» **AIM OF THE EXERCISE**
Note each line where "that" appears, and copy it.

» **DATA LINES**
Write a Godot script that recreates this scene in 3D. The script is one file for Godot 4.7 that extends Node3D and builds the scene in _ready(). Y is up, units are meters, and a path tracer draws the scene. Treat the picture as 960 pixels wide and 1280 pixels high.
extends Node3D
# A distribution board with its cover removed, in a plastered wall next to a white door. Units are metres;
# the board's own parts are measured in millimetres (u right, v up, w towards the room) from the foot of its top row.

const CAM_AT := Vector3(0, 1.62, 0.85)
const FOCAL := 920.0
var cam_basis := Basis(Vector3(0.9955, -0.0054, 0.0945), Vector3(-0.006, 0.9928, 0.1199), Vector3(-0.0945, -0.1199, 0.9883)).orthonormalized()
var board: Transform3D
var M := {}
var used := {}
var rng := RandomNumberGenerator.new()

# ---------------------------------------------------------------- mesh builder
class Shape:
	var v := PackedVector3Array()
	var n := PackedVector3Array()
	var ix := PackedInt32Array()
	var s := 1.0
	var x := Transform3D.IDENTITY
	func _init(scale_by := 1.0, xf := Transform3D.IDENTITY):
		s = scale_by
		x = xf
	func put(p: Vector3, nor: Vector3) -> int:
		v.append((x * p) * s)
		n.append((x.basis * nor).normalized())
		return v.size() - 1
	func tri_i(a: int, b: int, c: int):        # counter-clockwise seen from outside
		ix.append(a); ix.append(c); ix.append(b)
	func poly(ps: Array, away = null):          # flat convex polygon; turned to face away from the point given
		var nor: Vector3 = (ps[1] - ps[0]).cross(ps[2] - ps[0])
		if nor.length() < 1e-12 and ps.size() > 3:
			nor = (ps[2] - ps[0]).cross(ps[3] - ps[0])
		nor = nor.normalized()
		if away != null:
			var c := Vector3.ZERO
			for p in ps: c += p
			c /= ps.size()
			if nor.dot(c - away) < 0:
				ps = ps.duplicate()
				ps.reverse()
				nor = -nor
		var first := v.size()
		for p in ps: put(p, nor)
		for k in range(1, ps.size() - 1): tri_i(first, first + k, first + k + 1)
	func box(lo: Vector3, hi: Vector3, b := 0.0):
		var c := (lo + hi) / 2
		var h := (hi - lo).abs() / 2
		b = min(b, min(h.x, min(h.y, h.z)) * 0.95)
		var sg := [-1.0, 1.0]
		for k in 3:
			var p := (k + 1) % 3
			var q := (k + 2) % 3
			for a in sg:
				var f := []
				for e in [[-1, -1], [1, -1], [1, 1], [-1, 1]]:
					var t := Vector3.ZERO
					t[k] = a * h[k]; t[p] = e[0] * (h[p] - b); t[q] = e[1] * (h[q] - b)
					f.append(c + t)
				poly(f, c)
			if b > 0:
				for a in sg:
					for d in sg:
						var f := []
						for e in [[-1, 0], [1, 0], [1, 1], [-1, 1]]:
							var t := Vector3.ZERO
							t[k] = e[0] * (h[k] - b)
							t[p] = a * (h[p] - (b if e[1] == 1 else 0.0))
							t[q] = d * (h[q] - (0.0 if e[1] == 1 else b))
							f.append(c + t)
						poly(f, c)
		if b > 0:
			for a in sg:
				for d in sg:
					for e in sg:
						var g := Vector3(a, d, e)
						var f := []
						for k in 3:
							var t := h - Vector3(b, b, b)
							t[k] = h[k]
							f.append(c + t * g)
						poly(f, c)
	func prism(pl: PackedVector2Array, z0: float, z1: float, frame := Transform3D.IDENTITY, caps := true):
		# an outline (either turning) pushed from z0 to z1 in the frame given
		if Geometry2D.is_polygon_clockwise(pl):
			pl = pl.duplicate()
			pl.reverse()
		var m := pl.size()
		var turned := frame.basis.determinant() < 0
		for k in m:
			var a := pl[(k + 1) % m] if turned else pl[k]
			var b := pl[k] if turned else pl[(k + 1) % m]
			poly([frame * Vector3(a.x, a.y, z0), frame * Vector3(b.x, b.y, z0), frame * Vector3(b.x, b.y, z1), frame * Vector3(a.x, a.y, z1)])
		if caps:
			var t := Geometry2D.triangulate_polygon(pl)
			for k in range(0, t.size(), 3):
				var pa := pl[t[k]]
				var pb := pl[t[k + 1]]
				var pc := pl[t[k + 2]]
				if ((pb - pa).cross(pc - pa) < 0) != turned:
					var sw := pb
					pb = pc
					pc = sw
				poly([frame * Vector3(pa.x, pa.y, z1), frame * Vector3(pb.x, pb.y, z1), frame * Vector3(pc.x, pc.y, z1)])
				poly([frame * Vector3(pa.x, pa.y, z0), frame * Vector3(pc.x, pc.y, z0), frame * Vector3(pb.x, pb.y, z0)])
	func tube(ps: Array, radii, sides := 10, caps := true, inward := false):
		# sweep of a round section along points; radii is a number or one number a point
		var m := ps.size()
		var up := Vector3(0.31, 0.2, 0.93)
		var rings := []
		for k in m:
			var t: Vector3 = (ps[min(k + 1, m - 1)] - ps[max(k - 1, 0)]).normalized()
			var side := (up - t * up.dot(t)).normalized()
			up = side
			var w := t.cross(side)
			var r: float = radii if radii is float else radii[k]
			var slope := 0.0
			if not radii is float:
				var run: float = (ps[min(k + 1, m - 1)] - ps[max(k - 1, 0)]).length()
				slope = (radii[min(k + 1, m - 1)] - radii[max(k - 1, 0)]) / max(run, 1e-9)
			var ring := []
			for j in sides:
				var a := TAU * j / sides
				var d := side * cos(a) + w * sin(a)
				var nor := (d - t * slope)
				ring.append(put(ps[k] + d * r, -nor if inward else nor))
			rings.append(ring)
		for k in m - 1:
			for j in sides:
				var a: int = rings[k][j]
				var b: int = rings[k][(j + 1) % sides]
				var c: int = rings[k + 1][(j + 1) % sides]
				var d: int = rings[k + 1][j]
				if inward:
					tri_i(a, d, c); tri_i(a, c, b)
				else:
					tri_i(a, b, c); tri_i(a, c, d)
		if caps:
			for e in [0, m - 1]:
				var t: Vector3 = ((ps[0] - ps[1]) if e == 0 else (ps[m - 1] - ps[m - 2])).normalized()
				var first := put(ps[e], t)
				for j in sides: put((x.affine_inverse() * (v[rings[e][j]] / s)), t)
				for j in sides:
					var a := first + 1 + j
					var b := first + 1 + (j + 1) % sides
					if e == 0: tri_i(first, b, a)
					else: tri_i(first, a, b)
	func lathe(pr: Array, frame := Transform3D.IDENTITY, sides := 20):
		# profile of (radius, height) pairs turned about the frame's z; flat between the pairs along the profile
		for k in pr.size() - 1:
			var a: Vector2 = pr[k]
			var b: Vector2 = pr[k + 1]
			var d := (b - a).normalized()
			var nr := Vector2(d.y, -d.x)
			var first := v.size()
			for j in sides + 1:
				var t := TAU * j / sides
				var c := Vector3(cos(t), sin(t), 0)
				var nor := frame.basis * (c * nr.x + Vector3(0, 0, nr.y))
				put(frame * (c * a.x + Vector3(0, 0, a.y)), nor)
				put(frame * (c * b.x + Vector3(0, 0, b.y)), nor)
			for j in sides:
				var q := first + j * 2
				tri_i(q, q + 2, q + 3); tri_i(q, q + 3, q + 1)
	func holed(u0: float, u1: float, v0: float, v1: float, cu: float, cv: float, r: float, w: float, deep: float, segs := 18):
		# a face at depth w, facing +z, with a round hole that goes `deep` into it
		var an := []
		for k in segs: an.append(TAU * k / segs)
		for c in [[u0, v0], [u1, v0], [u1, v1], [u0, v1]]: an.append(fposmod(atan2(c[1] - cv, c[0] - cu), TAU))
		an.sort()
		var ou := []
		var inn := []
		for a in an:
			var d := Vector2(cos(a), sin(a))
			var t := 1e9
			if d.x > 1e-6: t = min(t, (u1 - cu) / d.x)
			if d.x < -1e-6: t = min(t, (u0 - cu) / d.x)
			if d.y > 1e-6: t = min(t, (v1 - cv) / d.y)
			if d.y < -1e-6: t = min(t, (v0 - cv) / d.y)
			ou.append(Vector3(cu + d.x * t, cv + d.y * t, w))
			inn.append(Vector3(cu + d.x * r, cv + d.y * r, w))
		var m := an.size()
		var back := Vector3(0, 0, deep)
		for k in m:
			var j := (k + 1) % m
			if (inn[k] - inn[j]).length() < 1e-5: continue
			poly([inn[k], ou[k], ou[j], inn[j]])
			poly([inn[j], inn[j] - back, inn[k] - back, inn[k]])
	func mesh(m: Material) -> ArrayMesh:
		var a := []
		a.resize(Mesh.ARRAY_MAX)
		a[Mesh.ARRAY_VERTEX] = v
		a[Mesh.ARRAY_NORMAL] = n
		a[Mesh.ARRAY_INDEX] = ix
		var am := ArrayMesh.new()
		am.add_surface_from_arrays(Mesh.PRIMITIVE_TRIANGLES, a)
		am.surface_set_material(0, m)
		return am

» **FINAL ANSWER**
Write a Godot script that recreates this scene in 3D. The script is one file for Godot 4.7 that extends Node3D and builds the scene in _ready(). Y is up, units are meters, and a path tracer draws the scene. Treat the picture as 960 pixels wide and 1280 pixels high.
		# a face at depth w, facing +z, with a round hole that goes `deep` into it